How should I practice?

 

Before you can start any lessons, you must be assured that your plane is properly balanced and trimmed. Elsewhere in this web site is a trimming chart. Copy it, study it and make sure your plane passes all the recommended tests. If your plane is not properly trimmed, no amount of practice will help, other than causing difficulties and frustration. The next thing you need to learn, so that you will be successful in the following tests, is the proper way to turn around and keep yourself on a constant track. The best maneuver for practice is the 1/2 Reverse Cuban Eight. Done properly, this maneuver will bring you back on the same line every time, and help eliminate the "hunting around" to get on course. Fly past yourself straight and level. When you are about 50 to 100 yards past your center point, smoothly pull up until your plane is climbing at a 45 deg. angle.
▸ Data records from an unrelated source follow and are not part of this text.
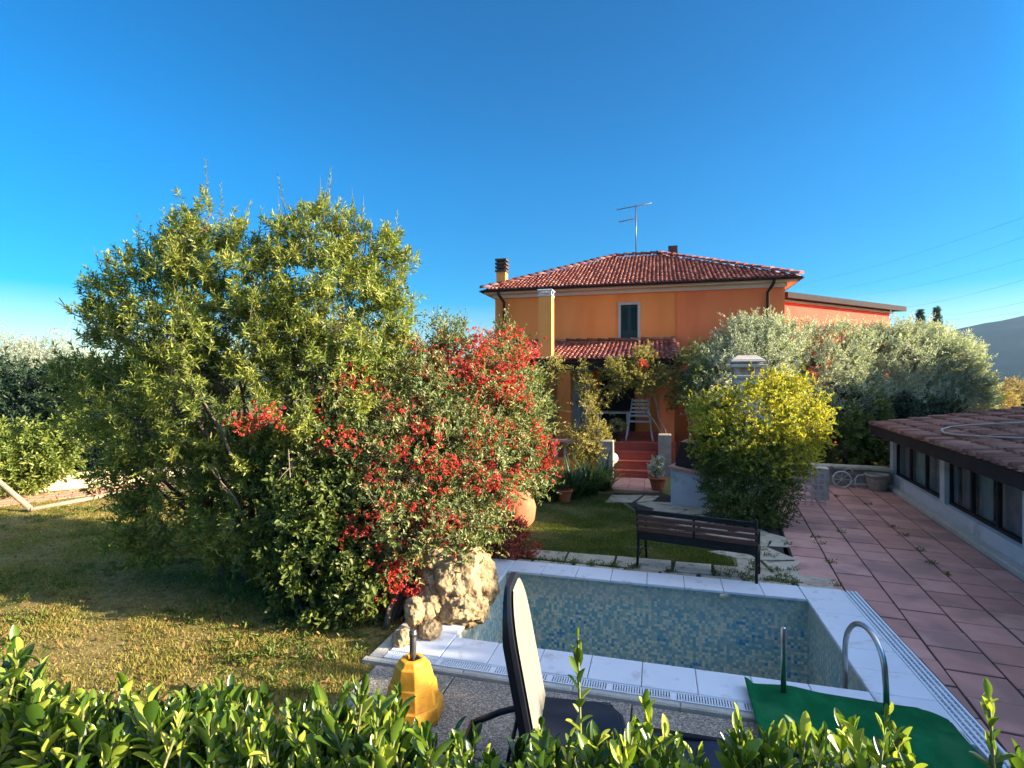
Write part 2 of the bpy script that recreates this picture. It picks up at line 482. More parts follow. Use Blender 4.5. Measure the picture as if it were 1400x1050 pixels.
def mosaic_mat():
    m, nt, N, L, b = new_mat('pool mosaic')
    tc = N.new('ShaderNodeTexCoord'); mp = N.new('ShaderNodeMapping')
    mp.inputs['Rotation'].default_value = (0, 0, R(15.1))
    L.new(tc.outputs['Object'], mp.inputs['Vector'])
    sc = N.new('ShaderNodeVectorMath'); sc.operation = 'MULTIPLY_ADD'
    sc.inputs[1].default_value = (1 / 0.035,) * 3; sc.inputs[2].default_value = (0.31, 0.37, 0.41)
    L.new(mp.outputs['Vector'], sc.inputs[0])
    fl = N.new('ShaderNodeVectorMath'); fl.operation = 'FLOOR'; L.new(sc.outputs[0], fl.inputs[0])
    wn = N.new('ShaderNodeTexWhiteNoise'); wn.noise_dimensions = '3D'; L.new(fl.outputs[0], wn.inputs['Vector'])
    nz = N.new('ShaderNodeTexNoise'); nz.inputs['Scale'].default_value = 1.5; nz.inputs['Detail'].default_value = 3
    L.new(tc.outputs['Object'], nz.inputs['Vector'])
    ad = N.new('ShaderNodeMath'); ad.operation = 'MULTIPLY_ADD'; ad.inputs[1].default_value = 0.75
    mm = N.new('ShaderNodeMapRange'); mm.inputs['From Min'].default_value = 0.3; mm.inputs['From Max'].default_value = 0.7
    mm.inputs['To Min'].default_value = -0.03; mm.inputs['To Max'].default_value = 0.17
    L.new(nz.outputs['Fac'], mm.inputs['Value'])
    L.new(wn.outputs['Value'], ad.inputs[0]); L.new(mm.outputs['Result'], ad.inputs[2])
    rp = ramp(N, [C(228, 216, 186), C(176, 190, 172), C(206, 206, 184), C(120, 168, 172), C(150, 178, 174), C(70, 136, 176), C(28, 84, 136)],
              [0.0, 0.2, 0.36, 0.5, 0.64, 0.8, 1.0], 'CONSTANT')
    L.new(ad.outputs[0], rp.inputs['Fac'])
    # lime deposit above the old waterline
    sx = N.new('ShaderNodeSeparateXYZ'); L.new(tc.outputs['Object'], sx.inputs[0])
    mz = N.new('ShaderNodeMapRange'); mz.inputs['From Min'].default_value = -0.34; mz.inputs['From Max'].default_value = -0.08
    L.new(sx.outputs['Z'], mz.inputs['Value'])
    mk = N.new('ShaderNodeMath'); mk.operation = 'MULTIPLY'; mk.inputs[1].default_value = 0.55
    L.new(mz.outputs['Result'], mk.inputs[0])
    mx = N.new('ShaderNodeMix'); mx.data_type = 'RGBA'; L.new(mk.outputs[0], mx.inputs['Factor'])
    L.new(rp.outputs['Color'], mx.inputs['A']); mx.inputs['B'].default_value = C(178, 172, 152)
    fr = N.new('ShaderNodeVectorMath'); fr.operation = 'FRACTION'; L.new(sc.outputs[0], fr.inputs[0])
    ctr = N.new('ShaderNodeVectorMath'); ctr.operation = 'SUBTRACT'; ctr.inputs[1].default_value = (0.5, 0.5, 0.5); L.new(fr.outputs[0], ctr.inputs[0])
    ab = N.new('ShaderNodeVectorMath'); ab.operation = 'ABSOLUTE'; L.new(ctr.outputs[0], ab.inputs[0])
    s2 = N.new('ShaderNodeSeparateXYZ'); L.new(ab.outputs[0], s2.inputs[0])
    a1 = N.new('ShaderNodeMath'); a1.operation = 'MAXIMUM'; L.new(s2.outputs['X'], a1.inputs[0]); L.new(s2.outputs['Y'], a1.inputs[1])
    a2 = N.new('ShaderNodeMath'); a2.operation = 'MAXIMUM'; L.new(a1.outputs[0], a2.inputs[0]); L.new(s2.outputs['Z'], a2.inputs[1])
    gt = N.new('ShaderNodeMath'); gt.operation = 'GREATER_THAN'; gt.inputs[1].default_value = 0.455; L.new(a2.outputs[0], gt.inputs[0])
    g2 = N.new('ShaderNodeMath'); g2.operation = 'MULTIPLY'; g2.inputs[1].default_value = 0.6; L.new(gt.outputs[0], g2.inputs[0])
    mg = N.new('ShaderNodeMix'); mg.data_type = 'RGBA'; L.new(g2.outputs[0], mg.inputs['Factor'])
    L.new(mx.outputs['Result'], mg.inputs['A']); mg.inputs['B'].default_value = C(156, 160, 150)
    L.new(mg.outputs['Result'], b.inputs['Base Color'])
    b.inputs['Roughness'].default_value = 0.3
    return m
m_mosaic = mosaic_mat()

def pebble_mat():
    m, nt, N, L, b = new_mat('exposed pebble slab')
    tc = N.new('ShaderNodeTexCoord')
    vo = N.new('ShaderNodeTexVoronoi'); vo.inputs['Scale'].default_value = 105
    L.new(tc.outputs['Object'], vo.inputs['Vector'])
    sp = N.new('ShaderNodeSeparateColor'); L.new(vo.outputs['Color'], sp.inputs[0])
    rp = ramp(N, [C(88, 80, 72), C(120, 110, 98), C(142, 132, 118), C(184, 174, 158)])
    L.new(sp.outputs[0], rp.inputs['Fac']); L.new(rp.outputs['Color'], b.inputs['Base Color'])
    b.inputs['Roughness'].default_value = 0.85
    bp = N.new('ShaderNodeBump'); bp.inputs['Strength'].default_value = 0.6; bp.inputs['Distance'].default_value = 0.006; bp.invert = True
    L.new(vo.outputs['Distance'], bp.inputs['Height']); L.new(bp.outputs['Normal'], b.inputs['Normal'])
    return m
m_pebble = pebble_mat()

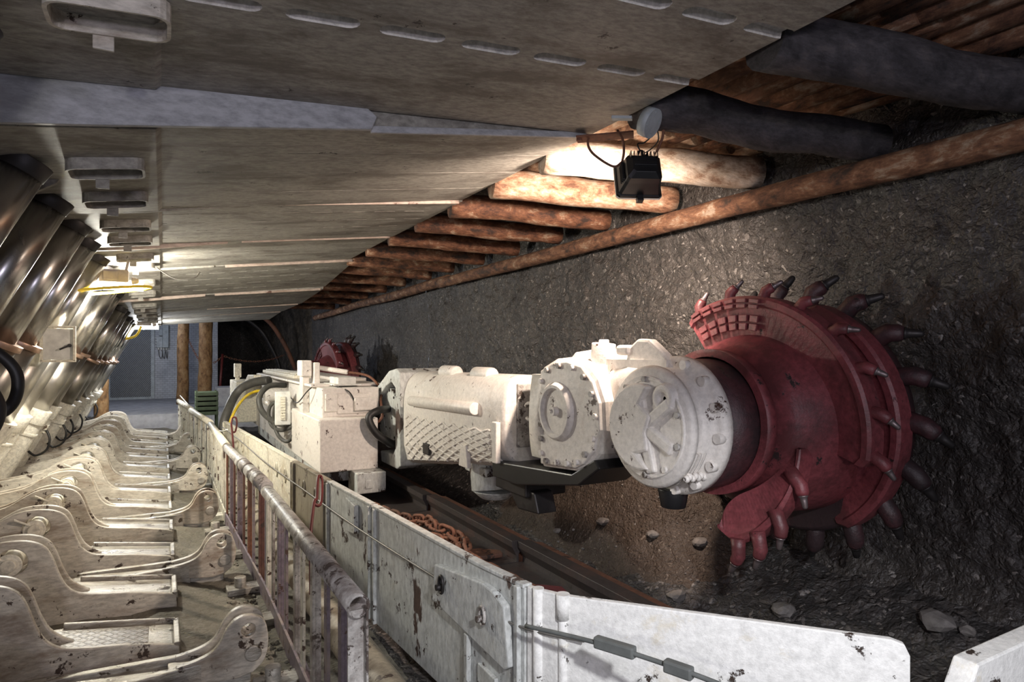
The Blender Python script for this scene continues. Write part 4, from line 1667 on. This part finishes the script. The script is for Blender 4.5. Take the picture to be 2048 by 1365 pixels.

Hold that line for 10 to 30 feet, then roll to inverted while maintaining that 45 deg. climb. After you're inverted, hold the same line as you had before the roll for the same distance, then pull up so that the plane will smoothly finish a 5/8ths inside loop to straight and level flight in the opposite direction of your entry. Your altitude should be the same, and your direction will be exactly 180 deg opposite. Now practice this maneuver until you can repeat it correctly every time. You need to practice this lesson both ways. This allows you to stay in the "Box" or maneuvering area all the time. The Half Reverse Cuban 8's will be performed at a 60 deg. mark on either side of the pilot's station.

 

Perhaps the most important thing to practice when you start out in Pattern Competition is straight and level flight. Even though most experienced sport fliers believe nothing is easier than straight and level flight, when you begin to carefully analyze your flying skills and fly in front of critical observers, you quickly find that you must be flying perfectly straight and level so that you can be properly set up for each maneuver. This is the most important item to learn in the beginning.

 

Let's begin with a test. The next time you are at the field, try to fly your plane exactly on a line which is parallel to the pilot’s flight line. Keep the plane between 50 to 100 yards in front of yourself. Small planes will need to be flown closer than large planes. Keep the plane at a constant altitude during each pass in front of the pilot’s station. Now, look at your wing tips. Does it appear that one wing is lower than the other? You want to know for sure? OK, just make a straight and level flight pass you with the wings level as you can make them and after the plane has passed you, by 50 to 100 yards, smoothly pull up into a 1/4 of a loop until the plane is vertical. Now hold it straight up without any rudder correction. Are the wings level? No? Then you were not level when you flew the level flight past you. If the wings are level as the plane goes up, then you have learned how your wing tips should look as the plane flies level in front of you. Pay attention to the outside wing panel. If you can’t see it you are flying with your inside wing low. Practice this until you can pass this exercise repeatedly.

 

Next, have a friend go out to one end of your flight path and make several passes up and down the line so that the friend can see the airplane flying toward him and away from him at an altitude of about 100 ft. He will probably tell you that you were not holding the line of the plane at a constant distance and parallel from the pilot’s line and runway. That means you are flying the plane, either in or out from the line and it will complicate all your maneuvers, until you fix it. Work out some hand signals with the observer so you can tell which way you are drifting in our out. Work at it until you learn how to hold your plane at a constant altitude, and on a constant line, exactly parallel to the flight line both ways repeatedly, with the wings level at all times. If you're flying in a cross wind, you'll need to compensate for any wind drift with the rudder. It is always good to practice this maneuver in a cross wind. If you use the 1/2 Reverse Cuban 8 for a turnaround maneuver, your wings should be level throughout the entire flight. (Good practice routine)

 

Now than you have learned how to keep your planes straight and level at a constant distance from the flight line, you are now ready to start individual maneuver practice. For these practice sessions, remember, some maneuvers are completed in the center and some are done on the ends, so the next thing for the student is to stick up some markers on a line in front of the pilot, at about 150 yards out. Then place a marker at the same distance out only 60 deg on either side of the center line. Now this works great for a contest, but at your practice field, you may not be able to place these markers. In that case, find some land marks in the distance and use them to center your maneuvers. Also, use some landmarks or trees to mark the 60 deg lines which are considered the ends of your box. You do not want to perform the turnaround maneuvers past the 60 deg marks.

 

Now you know what to do, let's get busy and start having fun. We'll be looking forward to seeing you on the contest circuit.